More agile strategic petroleum reserve could help guard U.S. economy — Moniz

Source: Jenny Mandel, E&E reporter • Posted: Wednesday, June 17, 2015

Tending to the nation’s energy security could mean putting additional “oil on the water” to head off the economic consequences of shortages around the world, rather than just accounting for the number of days the United States might go without crude imports in a crisis, according to Energy Secretary Ernest Moniz.

“After the Russian aggression against Ukraine in 2014, the G-7 energy ministers and representatives … articulated a new, broad set of energy security principles that reflect [a] collective idea of energy security and a more modern view than what I would call the more oil-centric definition of the 1970s,” Moniz said yesterday in a keynote address to Washington, D.C., insiders at an U.S. Energy Information Administration conference.

Those principles range far beyond energy “independence” or a strict one-to-one replacement of imported fuel supplies, and include support for transparent markets, diversified energy supplies, and supporting efficiency and “clean energy,” Moniz said.

As Congress gears up to advance energy reform legislation in both chambers, Energy Department officials see an opportunity to push for those policy updates along with modernization of the Strategic Petroleum Reserve and associated distribution infrastructure that officials estimate would cost $1.5 billion to $2 billion.

“Past oil price spikes have invariably been followed by two to three years of weak economic growth,” Moniz said. “Harm to the U.S. economy from a global import disruption is no longer measured by days of import protection, as it was when the SPR was established in the 1970s, regardless of how much oil the U.S. imports and from where.

“In today’s global oil markets, a severe market disruption would largely have the same effect on domestic petroleum product prices, whether or not U.S. refineries import crude oil from disrupted countries,” he added. In that scenario, “world oil prices will skyrocket, and the U.S. and global economies will be harmed.”

Given the potential for damage to American consumers from a supply spat halfway around the world, Moniz said U.S. policymakers should update the SPR’s management guidelines to include “anticipatory authority” that would allow officials to respond to global disruptions that “hold the promise of disrupting” U.S. oil markets.

“To be clear, I am not suggesting that SPR oil should be exported,” Moniz said. “What I am saying is that international oil cargoes are fungible … the more incremental oil we can move from the SPR into our own markets, the more foreign cargoes can be rerouted.
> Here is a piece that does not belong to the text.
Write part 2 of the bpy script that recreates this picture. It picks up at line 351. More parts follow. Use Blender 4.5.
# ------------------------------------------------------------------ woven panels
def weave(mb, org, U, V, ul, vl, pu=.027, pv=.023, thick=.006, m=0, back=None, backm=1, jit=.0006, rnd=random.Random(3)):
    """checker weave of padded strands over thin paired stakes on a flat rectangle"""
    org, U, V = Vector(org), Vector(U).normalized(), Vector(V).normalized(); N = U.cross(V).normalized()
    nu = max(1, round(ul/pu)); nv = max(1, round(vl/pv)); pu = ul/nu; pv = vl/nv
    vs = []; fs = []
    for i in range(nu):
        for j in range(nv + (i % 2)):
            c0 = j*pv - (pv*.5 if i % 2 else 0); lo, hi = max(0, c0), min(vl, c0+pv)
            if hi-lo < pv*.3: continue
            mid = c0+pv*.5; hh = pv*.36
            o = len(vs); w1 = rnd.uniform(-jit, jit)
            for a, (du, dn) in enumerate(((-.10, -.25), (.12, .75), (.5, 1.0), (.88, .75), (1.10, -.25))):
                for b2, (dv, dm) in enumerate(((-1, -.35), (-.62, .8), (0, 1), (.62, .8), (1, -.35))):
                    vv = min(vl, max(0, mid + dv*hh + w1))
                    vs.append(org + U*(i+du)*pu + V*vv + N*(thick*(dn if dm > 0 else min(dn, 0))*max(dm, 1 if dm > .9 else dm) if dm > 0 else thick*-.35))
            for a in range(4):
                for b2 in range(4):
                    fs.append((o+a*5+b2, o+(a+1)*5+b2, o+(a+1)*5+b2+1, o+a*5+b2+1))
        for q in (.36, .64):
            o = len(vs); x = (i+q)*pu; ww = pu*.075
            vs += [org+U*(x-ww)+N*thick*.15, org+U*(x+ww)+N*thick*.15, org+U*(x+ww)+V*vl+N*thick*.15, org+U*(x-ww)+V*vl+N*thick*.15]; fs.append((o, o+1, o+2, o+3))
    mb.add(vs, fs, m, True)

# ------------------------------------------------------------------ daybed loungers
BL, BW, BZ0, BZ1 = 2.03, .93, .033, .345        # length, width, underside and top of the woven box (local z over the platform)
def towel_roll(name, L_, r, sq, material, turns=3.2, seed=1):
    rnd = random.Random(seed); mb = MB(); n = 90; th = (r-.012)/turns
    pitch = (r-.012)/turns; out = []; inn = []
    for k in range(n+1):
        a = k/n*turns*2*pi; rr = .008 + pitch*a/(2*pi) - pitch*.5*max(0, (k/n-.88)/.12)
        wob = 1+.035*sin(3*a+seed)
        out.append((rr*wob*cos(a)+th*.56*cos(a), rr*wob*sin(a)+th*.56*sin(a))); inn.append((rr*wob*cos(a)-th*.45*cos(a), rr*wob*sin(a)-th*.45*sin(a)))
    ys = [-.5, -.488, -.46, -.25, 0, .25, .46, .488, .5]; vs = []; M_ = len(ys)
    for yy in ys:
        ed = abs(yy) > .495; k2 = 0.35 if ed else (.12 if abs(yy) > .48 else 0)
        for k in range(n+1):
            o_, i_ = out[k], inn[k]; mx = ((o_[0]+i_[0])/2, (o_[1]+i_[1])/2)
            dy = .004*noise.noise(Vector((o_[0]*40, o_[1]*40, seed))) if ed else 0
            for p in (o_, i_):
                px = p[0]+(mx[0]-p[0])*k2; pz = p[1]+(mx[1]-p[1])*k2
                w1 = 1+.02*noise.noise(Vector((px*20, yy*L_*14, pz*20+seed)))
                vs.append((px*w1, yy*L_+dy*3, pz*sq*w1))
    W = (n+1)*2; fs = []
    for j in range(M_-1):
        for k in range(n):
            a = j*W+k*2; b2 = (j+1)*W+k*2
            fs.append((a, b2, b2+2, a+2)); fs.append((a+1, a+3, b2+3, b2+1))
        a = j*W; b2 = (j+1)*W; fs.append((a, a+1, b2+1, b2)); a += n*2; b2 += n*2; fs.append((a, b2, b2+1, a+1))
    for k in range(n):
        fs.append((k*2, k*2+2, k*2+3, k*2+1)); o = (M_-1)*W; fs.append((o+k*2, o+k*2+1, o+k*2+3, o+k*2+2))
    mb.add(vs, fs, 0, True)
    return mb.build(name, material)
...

In an emergency, this will effectively increase global oil supplies by roughly the amount of oil being distributed from the SPR.”

The easiest way to move that stockpiled fuel to U.S. markets today, Moniz added, is by loading it onto ships for transport.

“We need to be sure that in case of a global disruption, we are actually putting incremental barrels of oil into the market, and not effectively shutting in our own production,” Moniz said. “Putting incremental SPR oil onto the water offers the economy the most valuable protection.”

Scope and cost?

DOE is already looking at a tab for deferred SPR maintenance that appropriators in both chambers recently declined to cover, he said. And the department is pushing for new, regionally based reserves for refined products like gasoline, diesel or fuel oil that could more quickly serve consumers in the event of an emergency outage.

The SPR system also needs distribution updates in light of the crude flow changes that have taken place in recent years, Moniz said, noting that an SPR test sale last year revealed that pipelines that DOE had counted on to move stockpiled crude had been reversed to carry domestic production to Gulf Coast markets.

Moniz said it could be possible to fund modernization or the construction of new product reserves in part by an additional SPR sale, if current stocks are deemed to be more than what is needed.

“It may be that we can create a net increase in value by converting a small portion of our current SPR oil inventory into investments needed to modernizing the SPR infrastructure, and our energy security evaluation assessment will shed more light on this,” Moniz said. But he warned against the “slippery slope” of using SPR sales to fund other government initiatives.

“The SPR needs to be large enough, its anticipatory authorities robust enough, and its distribution capacity sufficiently decongested and large enough to maximize its value in avoiding economy-damaging oil and gasoline price spikes from a global disruption,” Moniz said.

“And of course, any re-evaluation of how oil reserves are sized and used are not just a national discussion, but one that needs to engage our friends and allies and major economies, those with whom we need that collective response in the event of a major disruption.”